Si « plus de parole » était légalement reconnu comme un facteur dissuadant l'exercice de la liberté d'expression, alors l'idée derrière les lois FECA ou BCRA aurait un sens. Le problème est que les décisions Buckley et Citizens United ont précisément rejeté cette idée. Si elle était vraie, il faudrait en conclure que le financement gouvernemental des campagnes anti-tabac viole la liberté de parole des producteurs de cigarettes ou que le financement public des campagnes célébrant les valeurs démocratiques et capitalistes viole la liberté d'expression des fascistes et des socialistes.

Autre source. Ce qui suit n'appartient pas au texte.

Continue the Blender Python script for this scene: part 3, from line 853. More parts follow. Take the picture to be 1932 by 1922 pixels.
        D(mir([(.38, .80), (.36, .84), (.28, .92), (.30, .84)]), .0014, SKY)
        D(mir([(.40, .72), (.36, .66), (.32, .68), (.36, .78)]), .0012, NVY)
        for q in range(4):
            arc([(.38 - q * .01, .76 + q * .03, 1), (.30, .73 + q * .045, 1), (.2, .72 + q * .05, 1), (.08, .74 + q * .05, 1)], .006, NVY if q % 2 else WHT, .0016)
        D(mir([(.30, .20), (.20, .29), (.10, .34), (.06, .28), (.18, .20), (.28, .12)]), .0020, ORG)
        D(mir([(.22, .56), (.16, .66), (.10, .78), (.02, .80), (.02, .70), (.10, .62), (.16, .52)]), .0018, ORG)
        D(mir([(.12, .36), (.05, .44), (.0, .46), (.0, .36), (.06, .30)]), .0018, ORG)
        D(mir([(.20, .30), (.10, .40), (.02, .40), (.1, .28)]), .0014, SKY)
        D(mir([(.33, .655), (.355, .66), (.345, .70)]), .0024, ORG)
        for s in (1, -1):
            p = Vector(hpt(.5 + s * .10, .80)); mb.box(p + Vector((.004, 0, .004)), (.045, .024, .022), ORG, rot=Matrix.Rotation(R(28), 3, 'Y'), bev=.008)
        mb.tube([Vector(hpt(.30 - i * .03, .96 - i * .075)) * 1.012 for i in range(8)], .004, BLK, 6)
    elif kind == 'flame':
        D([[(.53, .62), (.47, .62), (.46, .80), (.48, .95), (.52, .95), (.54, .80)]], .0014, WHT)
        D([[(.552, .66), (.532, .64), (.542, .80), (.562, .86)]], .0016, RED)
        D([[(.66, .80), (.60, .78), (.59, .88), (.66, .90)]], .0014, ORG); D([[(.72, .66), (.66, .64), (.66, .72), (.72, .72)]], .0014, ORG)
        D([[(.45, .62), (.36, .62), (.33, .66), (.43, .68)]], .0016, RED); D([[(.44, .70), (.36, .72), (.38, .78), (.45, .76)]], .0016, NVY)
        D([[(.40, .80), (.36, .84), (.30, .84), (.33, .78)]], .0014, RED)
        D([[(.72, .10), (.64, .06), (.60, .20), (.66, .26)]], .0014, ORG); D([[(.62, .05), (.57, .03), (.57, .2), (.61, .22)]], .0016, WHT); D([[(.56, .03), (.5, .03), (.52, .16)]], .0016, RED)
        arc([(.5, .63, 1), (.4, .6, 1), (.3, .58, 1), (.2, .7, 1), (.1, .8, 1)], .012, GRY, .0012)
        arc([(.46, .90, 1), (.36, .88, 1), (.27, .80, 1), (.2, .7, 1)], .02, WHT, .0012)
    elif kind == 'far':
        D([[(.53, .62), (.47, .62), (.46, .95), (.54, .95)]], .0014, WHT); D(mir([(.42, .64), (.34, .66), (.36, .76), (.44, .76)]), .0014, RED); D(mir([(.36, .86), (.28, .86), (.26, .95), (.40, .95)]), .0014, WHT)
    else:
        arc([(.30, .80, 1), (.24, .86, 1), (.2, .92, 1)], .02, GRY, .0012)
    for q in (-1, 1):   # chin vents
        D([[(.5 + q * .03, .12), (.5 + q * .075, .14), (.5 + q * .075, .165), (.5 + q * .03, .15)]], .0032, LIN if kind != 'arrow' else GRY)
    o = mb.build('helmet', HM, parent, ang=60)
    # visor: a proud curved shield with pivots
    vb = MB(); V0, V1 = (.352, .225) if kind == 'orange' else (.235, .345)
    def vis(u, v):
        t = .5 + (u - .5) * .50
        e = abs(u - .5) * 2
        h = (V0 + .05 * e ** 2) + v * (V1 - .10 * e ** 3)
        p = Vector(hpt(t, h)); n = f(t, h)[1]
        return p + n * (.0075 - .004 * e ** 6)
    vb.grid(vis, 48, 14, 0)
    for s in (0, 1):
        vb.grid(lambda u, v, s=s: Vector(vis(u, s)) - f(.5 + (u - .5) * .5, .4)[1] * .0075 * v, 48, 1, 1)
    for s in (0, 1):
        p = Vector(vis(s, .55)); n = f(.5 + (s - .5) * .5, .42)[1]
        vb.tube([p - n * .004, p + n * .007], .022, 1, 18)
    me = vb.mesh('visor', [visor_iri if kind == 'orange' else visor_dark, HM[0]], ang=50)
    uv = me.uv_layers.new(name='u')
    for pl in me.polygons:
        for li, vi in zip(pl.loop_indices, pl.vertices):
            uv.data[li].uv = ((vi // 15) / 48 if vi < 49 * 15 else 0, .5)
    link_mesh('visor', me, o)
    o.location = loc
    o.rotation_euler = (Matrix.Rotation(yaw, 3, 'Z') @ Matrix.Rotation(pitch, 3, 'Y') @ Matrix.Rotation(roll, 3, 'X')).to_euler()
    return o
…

Vous avez devant vous un défenseur convaincu des libertés civiles, si convaincu que certains l'ont décrit comme un « First amendment voluptuary », c'est-à-dire un « voluptueux de la liberté d'expression », ainsi qu'une personne croyant à un travail du juge fondé sur des principes, à une Cour suprême construisant une jurisprudence d'inspiration profondément libérale, surtout en matière d'expression. Après ce qui me semble être l'erreur de la décision Arizona, le libéral que je suis doute mais espère encore.


(1) Le présent article reprend le texte de la Conférence organisée conjointement par l'École de Droit de Sciences Po et la Société de Législation Comparée au Conseil constitutionnel le 14 mars 2012.